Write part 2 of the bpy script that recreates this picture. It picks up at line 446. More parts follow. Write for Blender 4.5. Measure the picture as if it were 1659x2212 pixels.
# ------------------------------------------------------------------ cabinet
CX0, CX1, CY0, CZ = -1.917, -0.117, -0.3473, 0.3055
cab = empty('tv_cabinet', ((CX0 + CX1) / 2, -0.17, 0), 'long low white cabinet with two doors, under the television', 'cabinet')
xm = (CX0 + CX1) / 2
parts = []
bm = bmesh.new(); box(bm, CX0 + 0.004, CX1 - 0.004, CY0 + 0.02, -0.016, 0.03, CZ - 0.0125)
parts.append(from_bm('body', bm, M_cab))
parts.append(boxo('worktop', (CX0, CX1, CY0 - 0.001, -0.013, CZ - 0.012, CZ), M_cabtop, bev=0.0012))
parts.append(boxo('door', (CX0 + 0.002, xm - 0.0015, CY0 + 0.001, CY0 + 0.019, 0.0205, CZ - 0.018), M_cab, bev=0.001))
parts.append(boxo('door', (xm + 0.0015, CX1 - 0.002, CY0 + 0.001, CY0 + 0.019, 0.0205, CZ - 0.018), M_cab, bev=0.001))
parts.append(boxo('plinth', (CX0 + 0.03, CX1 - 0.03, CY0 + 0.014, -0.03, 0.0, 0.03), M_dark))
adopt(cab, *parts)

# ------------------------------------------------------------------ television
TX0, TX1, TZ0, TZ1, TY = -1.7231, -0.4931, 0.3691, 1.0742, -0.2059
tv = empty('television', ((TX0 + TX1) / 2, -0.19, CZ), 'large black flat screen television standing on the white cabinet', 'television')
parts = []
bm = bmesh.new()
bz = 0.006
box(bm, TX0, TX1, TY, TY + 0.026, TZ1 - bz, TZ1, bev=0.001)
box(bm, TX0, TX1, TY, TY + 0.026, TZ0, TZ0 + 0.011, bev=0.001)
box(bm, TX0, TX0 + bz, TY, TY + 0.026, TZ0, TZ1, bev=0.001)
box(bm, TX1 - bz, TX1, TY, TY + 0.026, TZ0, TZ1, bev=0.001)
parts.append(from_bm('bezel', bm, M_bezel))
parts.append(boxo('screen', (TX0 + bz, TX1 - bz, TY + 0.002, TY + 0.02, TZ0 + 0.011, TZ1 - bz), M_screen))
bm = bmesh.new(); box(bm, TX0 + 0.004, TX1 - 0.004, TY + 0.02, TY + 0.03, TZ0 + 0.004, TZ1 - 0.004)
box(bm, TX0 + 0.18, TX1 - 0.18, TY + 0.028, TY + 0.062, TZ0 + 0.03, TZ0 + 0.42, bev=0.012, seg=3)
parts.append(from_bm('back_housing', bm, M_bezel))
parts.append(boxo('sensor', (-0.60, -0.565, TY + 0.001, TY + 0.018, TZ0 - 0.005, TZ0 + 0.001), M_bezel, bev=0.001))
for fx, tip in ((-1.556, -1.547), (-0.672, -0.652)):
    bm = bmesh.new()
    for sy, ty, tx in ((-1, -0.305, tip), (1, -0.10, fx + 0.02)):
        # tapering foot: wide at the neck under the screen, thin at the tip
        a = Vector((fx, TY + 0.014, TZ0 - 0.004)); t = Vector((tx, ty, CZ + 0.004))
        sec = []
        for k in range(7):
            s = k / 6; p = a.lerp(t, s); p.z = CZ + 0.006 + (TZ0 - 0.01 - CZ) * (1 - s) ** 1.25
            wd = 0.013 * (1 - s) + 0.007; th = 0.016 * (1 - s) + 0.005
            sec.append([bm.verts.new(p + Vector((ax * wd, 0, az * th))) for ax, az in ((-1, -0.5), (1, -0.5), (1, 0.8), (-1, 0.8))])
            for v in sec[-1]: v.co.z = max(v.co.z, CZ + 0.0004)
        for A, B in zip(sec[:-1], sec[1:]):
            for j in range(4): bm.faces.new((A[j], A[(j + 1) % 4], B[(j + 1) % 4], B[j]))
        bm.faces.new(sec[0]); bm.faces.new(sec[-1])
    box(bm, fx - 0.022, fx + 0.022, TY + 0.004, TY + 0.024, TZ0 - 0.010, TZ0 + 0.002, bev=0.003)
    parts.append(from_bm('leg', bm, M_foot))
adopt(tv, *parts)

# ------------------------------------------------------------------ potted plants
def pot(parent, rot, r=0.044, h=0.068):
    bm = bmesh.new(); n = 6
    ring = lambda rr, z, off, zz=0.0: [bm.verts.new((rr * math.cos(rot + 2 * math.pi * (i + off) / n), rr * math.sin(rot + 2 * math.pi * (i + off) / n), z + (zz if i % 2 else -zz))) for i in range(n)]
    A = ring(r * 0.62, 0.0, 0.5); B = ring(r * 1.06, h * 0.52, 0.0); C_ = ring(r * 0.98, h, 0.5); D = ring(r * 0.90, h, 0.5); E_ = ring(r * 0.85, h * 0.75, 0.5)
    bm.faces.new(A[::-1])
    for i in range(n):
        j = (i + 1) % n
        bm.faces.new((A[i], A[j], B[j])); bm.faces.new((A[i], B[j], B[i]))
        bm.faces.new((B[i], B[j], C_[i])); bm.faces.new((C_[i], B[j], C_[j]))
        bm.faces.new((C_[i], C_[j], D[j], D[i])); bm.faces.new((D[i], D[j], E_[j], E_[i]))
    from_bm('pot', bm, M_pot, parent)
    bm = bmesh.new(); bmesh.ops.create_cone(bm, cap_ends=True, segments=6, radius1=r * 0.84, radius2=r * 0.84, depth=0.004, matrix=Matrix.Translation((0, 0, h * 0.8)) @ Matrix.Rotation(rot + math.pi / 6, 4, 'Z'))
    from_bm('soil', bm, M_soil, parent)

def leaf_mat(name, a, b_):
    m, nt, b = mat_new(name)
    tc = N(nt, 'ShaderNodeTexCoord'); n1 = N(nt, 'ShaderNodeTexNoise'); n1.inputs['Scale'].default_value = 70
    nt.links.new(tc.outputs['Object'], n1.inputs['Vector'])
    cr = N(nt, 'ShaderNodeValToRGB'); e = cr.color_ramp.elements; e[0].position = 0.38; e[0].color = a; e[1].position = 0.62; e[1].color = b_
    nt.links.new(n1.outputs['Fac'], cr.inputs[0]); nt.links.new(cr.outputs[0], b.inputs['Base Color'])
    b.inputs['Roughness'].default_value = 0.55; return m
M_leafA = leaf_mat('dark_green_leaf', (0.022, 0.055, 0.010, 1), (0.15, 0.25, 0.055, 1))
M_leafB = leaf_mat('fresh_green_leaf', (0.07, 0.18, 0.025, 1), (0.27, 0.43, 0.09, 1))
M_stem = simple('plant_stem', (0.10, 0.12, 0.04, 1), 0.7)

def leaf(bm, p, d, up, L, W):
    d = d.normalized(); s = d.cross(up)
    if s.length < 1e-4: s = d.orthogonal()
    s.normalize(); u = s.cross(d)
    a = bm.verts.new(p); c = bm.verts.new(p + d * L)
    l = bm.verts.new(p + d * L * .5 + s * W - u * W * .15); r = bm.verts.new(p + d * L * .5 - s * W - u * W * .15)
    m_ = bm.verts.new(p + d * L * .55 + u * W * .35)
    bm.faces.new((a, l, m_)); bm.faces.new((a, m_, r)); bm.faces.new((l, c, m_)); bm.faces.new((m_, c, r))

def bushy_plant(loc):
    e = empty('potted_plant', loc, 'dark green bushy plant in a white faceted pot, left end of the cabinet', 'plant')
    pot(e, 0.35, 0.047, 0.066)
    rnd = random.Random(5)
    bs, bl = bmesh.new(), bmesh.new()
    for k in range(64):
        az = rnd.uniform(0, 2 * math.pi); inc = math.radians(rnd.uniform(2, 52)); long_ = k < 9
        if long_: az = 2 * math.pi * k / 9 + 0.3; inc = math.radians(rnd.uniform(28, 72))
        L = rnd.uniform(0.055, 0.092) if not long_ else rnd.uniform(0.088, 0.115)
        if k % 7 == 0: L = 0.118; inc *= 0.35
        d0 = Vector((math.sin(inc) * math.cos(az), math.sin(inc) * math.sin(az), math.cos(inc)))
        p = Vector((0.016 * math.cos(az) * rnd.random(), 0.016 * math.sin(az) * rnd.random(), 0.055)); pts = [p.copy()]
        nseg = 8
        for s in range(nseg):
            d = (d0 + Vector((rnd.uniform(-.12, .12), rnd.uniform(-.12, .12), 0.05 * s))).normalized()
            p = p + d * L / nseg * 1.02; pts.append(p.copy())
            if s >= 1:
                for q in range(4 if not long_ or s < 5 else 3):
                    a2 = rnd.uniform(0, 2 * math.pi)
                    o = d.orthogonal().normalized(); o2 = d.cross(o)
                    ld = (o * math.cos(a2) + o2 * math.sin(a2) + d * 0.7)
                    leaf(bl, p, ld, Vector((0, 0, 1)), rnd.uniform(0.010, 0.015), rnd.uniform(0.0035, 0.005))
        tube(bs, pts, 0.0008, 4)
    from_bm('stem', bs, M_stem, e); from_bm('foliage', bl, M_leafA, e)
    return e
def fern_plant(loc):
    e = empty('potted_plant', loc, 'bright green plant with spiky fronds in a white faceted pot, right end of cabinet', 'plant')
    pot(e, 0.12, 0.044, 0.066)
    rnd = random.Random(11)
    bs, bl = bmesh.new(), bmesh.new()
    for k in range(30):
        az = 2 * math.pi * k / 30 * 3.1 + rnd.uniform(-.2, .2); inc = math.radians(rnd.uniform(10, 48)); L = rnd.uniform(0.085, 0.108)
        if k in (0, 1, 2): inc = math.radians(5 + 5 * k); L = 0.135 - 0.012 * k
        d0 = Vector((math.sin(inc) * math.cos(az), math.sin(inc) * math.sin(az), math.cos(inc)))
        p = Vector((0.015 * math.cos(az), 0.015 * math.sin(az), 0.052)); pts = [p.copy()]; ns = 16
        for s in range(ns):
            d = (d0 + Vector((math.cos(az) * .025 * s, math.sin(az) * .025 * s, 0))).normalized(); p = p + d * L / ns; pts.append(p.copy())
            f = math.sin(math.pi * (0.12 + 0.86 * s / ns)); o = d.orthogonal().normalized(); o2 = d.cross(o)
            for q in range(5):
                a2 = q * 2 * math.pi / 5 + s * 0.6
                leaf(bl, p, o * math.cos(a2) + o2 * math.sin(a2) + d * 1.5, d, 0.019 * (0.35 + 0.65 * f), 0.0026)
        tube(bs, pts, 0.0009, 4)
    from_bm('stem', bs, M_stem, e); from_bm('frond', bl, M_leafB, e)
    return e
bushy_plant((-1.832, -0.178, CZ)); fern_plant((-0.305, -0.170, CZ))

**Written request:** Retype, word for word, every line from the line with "parts.append(boxo('door', (xm +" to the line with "adopt(cab, *parts)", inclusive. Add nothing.

**Written reply:**
parts.append(boxo('door', (xm + 0.0015, CX1 - 0.002, CY0 + 0.001, CY0 + 0.019, 0.0205, CZ - 0.018), M_cab, bev=0.001))
parts.append(boxo('plinth', (CX0 + 0.03, CX1 - 0.03, CY0 + 0.014, -0.03, 0.0, 0.03), M_dark))
adopt(cab, *parts)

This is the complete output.